Hace poco más de 100 años, el sufragio femenino en Estados Unidos comenzaba a ser una realidad. Hoy ya no importa: ganó un hombre blanco que va a decidir en contravía a sus derechos sexuales y reproductivos —esto sin mencionar su condena por abuso sexual y abierta misoginia—. Las luchas por los derechos civiles hoy hacen parte de antologías de mitos y leyendas; parecen un cuento que fácilmente pudo no haber sucedido y que es, en cambio, un “invento de la Agenda 2030″.
La llegada de la imprenta sirvió para promover declaraciones de derechos universales. Hoy las redes sociales, direccionadas al antojo de sus lamentables jefes, nos hacen creer que estos derechos son solo de algunos pocos, y volvemos así a la narrativa de razas.

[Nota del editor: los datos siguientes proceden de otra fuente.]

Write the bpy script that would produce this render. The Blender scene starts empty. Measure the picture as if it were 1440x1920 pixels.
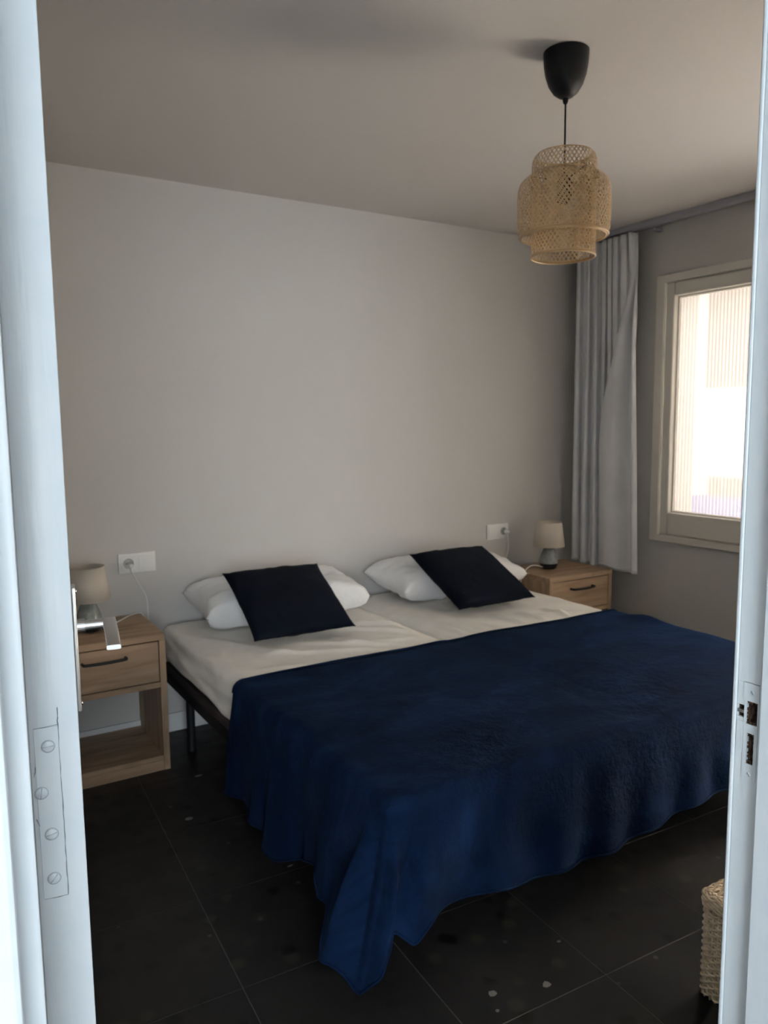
import bpy, bmesh, math, random
from mathutils import Vector, Matrix, noise
random.seed(7)
C = bpy.context.scene.collection
sc = bpy.context.scene
PI = math.pi

# ------------------------------------------------------------------ camera
def setup_camera():
    cd = bpy.data.cameras.new('camera'); co = bpy.data.objects.new('camera', cd); C.objects.link(co)
    r = Vector((0.85174614, -0.52386784, -0.00953966)); u = Vector((0.06921762, 0.09445477, 0.99311994))
    w = Vector((0.51936253, 0.84654638, -0.11671237))
    m = Matrix((r, u, -w)).transposed().to_4x4(); m.translation = (0, 0, 1.36); co.matrix_world = m
    cd.sensor_fit = 'VERTICAL'; cd.sensor_height = 36; cd.sensor_width = 27
    cd.lens = 1432.8 / 1920 * 36; cd.clip_start = .02
    cd.dof.use_dof = True; cd.dof.focus_distance = 0.85; cd.dof.aperture_fstop = 13.0
    sc.camera = co
setup_camera()

# ------------------------------------------------------------------ light
wd = bpy.data.worlds.new('world'); sc.world = wd; wd.use_nodes = True
bg = wd.node_tree.nodes['Background']
bg.inputs[0].default_value = (1.0, 0.962, 0.91, 1); bg.inputs[1].default_value = 33.0
def area(name, loc, aim, sx, sy, power, col, portal=False):
    l = bpy.data.lights.new(name, 'AREA'); l.shape = 'RECTANGLE'; l.size = sx; l.size_y = sy; l.energy = power; l.color = col
    o = bpy.data.objects.new(name, l); C.objects.link(o); o.location = loc
    d = Vector(aim) - Vector(loc); o.rotation_euler = d.to_track_quat('-Z', 'Y').to_euler()
    if portal: l.cycles.is_portal = True
    return o
area('window_portal', (3.62, 2.05, 1.43), (0, 2.05, 1.43), 1.15, 1.2, 1, (1, 1, 1), True)
area('added_window_portal', (3.62, 1.03, .80), (0, 1.03, .80), .62, 1.46, 1, (1, 1, 1), True)  # portal for the added, unseen window that brings in extra daylight
area('hallway_window_light', (-0.66, -2.05, 1.30), (0.7, 2.5, 1.05), 1.2, 1.7, 66.0, (0.84, 0.93, 1.0))
vs = sc.view_settings
sc.display_settings.display_device = 'sRGB'
vs.view_transform = 'Standard'; vs.look = 'None'; vs.exposure = 0.52; vs.gamma = 1.0; vs.use_curve_mapping = False

# ------------------------------------------------------------------ helpers
D, W, H = 3.296, 3.35, 2.368      # back wall, window wall, ceiling
YF = 0.560                        # room face of the door wall

def tag(o, label=None, cat=None, group=None, kind=None):
    if label: o['label'] = label
    if cat: o['category'] = cat
    if group: o['group'] = group
    if kind: o['kind'] = kind
    return o
def empty(name, loc=(0, 0, 0), rz=0):
    o = bpy.data.objects.new(name, None); C.objects.link(o); o.location = loc; o.rotation_euler = (0, 0, rz); o.empty_display_size = .05
    return o
def obj(name, bm, mat, parent=None, smooth=False, loc=None, rot=None):
    me = bpy.data.meshes.new(name)
    if isinstance(bm, bmesh.types.BMesh):
        bm.normal_update(); bm.to_mesh(me); bm.free()
    else:
        me.from_pydata(bm[0], [], bm[1]); me.update()
    if mat: me.materials.append(mat)
    if smooth:
        for p in me.polygons: p.use_smooth = True
        if smooth is not True:
            try: me.set_sharp_from_angle(angle=smooth)
            except Exception: pass
    o = bpy.data.objects.new(name, me); C.objects.link(o)
    if parent: o.parent = parent
    if loc: o.location = loc
    if rot: o.rotation_euler = rot
    return o
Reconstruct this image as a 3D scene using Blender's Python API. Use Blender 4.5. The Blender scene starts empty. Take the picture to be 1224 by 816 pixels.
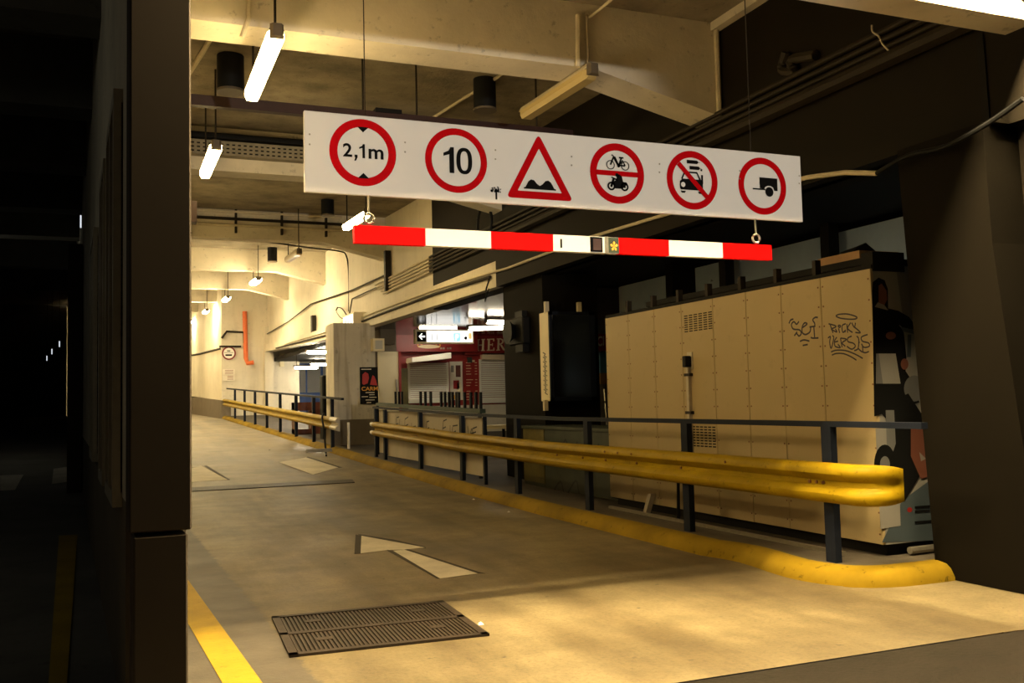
import bpy, bmesh, math, random
import numpy as np
from mathutils import Vector, Matrix
random.seed(4)
SC = bpy.context.scene
COL = SC.collection
PI = math.pi

# ------------------------------------------------------------------ camera
F = 1140.0          # focal length in pixels of the 1224 px wide frame
EYE = 1.42
def _basis(vx, vy, slope):
    Y = np.array([vx - 612, vy - 408, F]); Y /= np.linalg.norm(Y)
    h = np.array([1, -slope, 0.])
    Z = np.cross(h, Y); Z /= np.linalg.norm(Z)
    if Z[1] > 0: Z = -Z
    return np.stack([np.cross(Y, Z), Y, Z])
R = _basis(147, 490, .0232)
cam = bpy.data.cameras.new('camera'); cam_o = bpy.data.objects.new('camera', cam); COL.objects.link(cam_o)
cam.sensor_width = 36; cam.lens = F / 1224 * 36; cam.clip_start = .05; cam.clip_end = 300
r_, u_, b_ = R @ [1, 0, 0], R @ [0, -1, 0], R @ [0, 0, -1]
cam_o.matrix_world = Matrix(((r_[0], u_[0], b_[0], 0), (r_[1], u_[1], b_[1], 0), (r_[2], u_[2], b_[2], EYE), (0, 0, 0, 1)))
SC.camera = cam_o
# survey helpers: the line of sight through a point of the photograph cut with a real plane of the place
def _ray(px, py): return R @ np.array([px - 612, py - 408, F])
def onX(px, py, x): d = _ray(px, py); return Vector((x, d[1] * x / d[0], EYE + d[2] * x / d[0]))
def onY(px, py, y): d = _ray(px, py); return Vector((d[0] * y / d[1], y, EYE + d[2] * y / d[1]))
def onZ(px, py, fz):
    d = _ray(px, py); t = 0.0; lo, hi = .5, 120.
    f = (lambda Y: fz) if not callable(fz) else fz
    s = lambda t: EYE + d[2] * t - f(d[1] * t)
    k = 1 / F
    for i in range(60):
        m = (lo + hi) / 2
        if (s(lo * k) > 0) == (s(m * k) > 0): lo = m
        else: hi = m
    return Vector((d[0] * lo * k, d[1] * lo * k, f(d[1] * lo * k)))

# ------------------------------------------------------------------ world, light, exposure
w = bpy.data.worlds.new('world'); SC.world = w; w.use_nodes = True
w.node_tree.nodes['Background'].inputs[0].default_value = (.50, .42, .32, 1)
w.node_tree.nodes['Background'].inputs[1].default_value = .03
SC.view_settings.view_transform = 'Standard'; SC.view_settings.look = 'None'
SC.view_settings.exposure = 0.0; SC.view_settings.gamma = 1.0
SC.view_settings.use_curve_mapping = False
WARM = (1.0, .73, .31)
L_TUBE = 52.0       # radiance of the corridor tubes
L_FAR = 230.0       # stronger tubes deep in the corridor
L_FRONT = 690.0      # tubes over the entrance
L_WALL = 95.0       # wall lamp behind the left pier
L_BACK = 15.0        # tubes over the kiosk walk
sp = bpy.data.lights.new('street_spot', 'SPOT'); sp.energy = 3800; sp.color = (1, .91, .78)
sp.spot_size = math.radians(21); sp.spot_blend = .4; sp.shadow_soft_size = .12
spo = bpy.data.objects.new('street_spot', sp); COL.objects.link(spo)
spo.location = (2.75, -8, 1.0)
spo.rotation_euler = (Vector((2.75, 5.48, 2.72)) - spo.location).to_track_quat('-Z', 'Y').to_euler()

# ------------------------------------------------------------------ materials
M = {}
def _new(name):
    m = bpy.data.materials.new(name); m.use_nodes = True; M[name] = m
    nt = m.node_tree; return m, nt, nt.nodes['Principled BSDF']
def lin(c): return tuple((v / 255 / 12.92 if v / 255 <= .04045 else ((v / 255 + .055) / 1.055) ** 2.4) for v in c) + (1,)
def plain(name, c, rough=.5, metal=0., noise=.0, scale=8., bump=0., spec=.5):
    m, nt, b = _new(name); col = tuple(c) + (1,)
    b.inputs['Base Color'].default_value = col; b.inputs['Roughness'].default_value = rough; b.inputs['Metallic'].default_value = metal; b.inputs['Specular IOR Level'].default_value = spec
    if noise or bump:
        tc = nt.nodes.new('ShaderNodeTexCoord'); n = nt.nodes.new('ShaderNodeTexNoise')
        n.inputs['Scale'].default_value = scale; n.inputs['Detail'].default_value = 6; n.inputs['Roughness'].default_value = .65
        nt.links.new(tc.outputs['Object'], n.inputs['Vector'])
        if noise:
            r = nt.nodes.new('ShaderNodeValToRGB'); nt.links.new(n.outputs['Fac'], r.inputs[0])
            r.color_ramp.elements[0].position = .3; r.color_ramp.elements[1].position = .65
            r.color_ramp.elements[0].color = tuple(v * (1 - noise) for v in c) + (1,); r.color_ramp.elements[1].color = col
            nt.links.new(r.outputs[0], b.inputs['Base Color'])
        if bump:
            bp = nt.nodes.new('ShaderNodeBump'); bp.inputs['Strength'].default_value = bump; bp.inputs['Distance'].default_value = .02
            nt.links.new(n.outputs['Fac'], bp.inputs['Height']); nt.links.new(bp.outputs[0], b.inputs['Normal'])
    return m
def glow(name, c, s):
    m, nt, b = _new(name); b.inputs['Base Color'].default_value = (.8, .8, .8, 1)
    b.inputs['Emission Color'].default_value = tuple(c) + (1,); b.inputs['Emission Strength'].default_value = s
    return m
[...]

La cultura de la inmediatez y la nula reflexión tienen hoy a mi generación de jóvenes adultos cercados entre ancianos convencidos de la prelación de lo anticuado, y niños que crecen pensando que, entre más “políticamente incorrecto”, más valeroso frente al fantasma de la modernidad.
Lamento profundamente tener que presenciar el entierro de las luchas que en mi adolescencia parecían imponerse en un mundo “más y mejor informado”. Sin más, dejo entonces que vuelvan los grandes dictadores que retrató Chaplin; que el viento se colme de frases de odio; que los suelos se bañen de sangre inocente, mientras los ricos se secan sus lágrimas falsas con dólares de indicador favorable.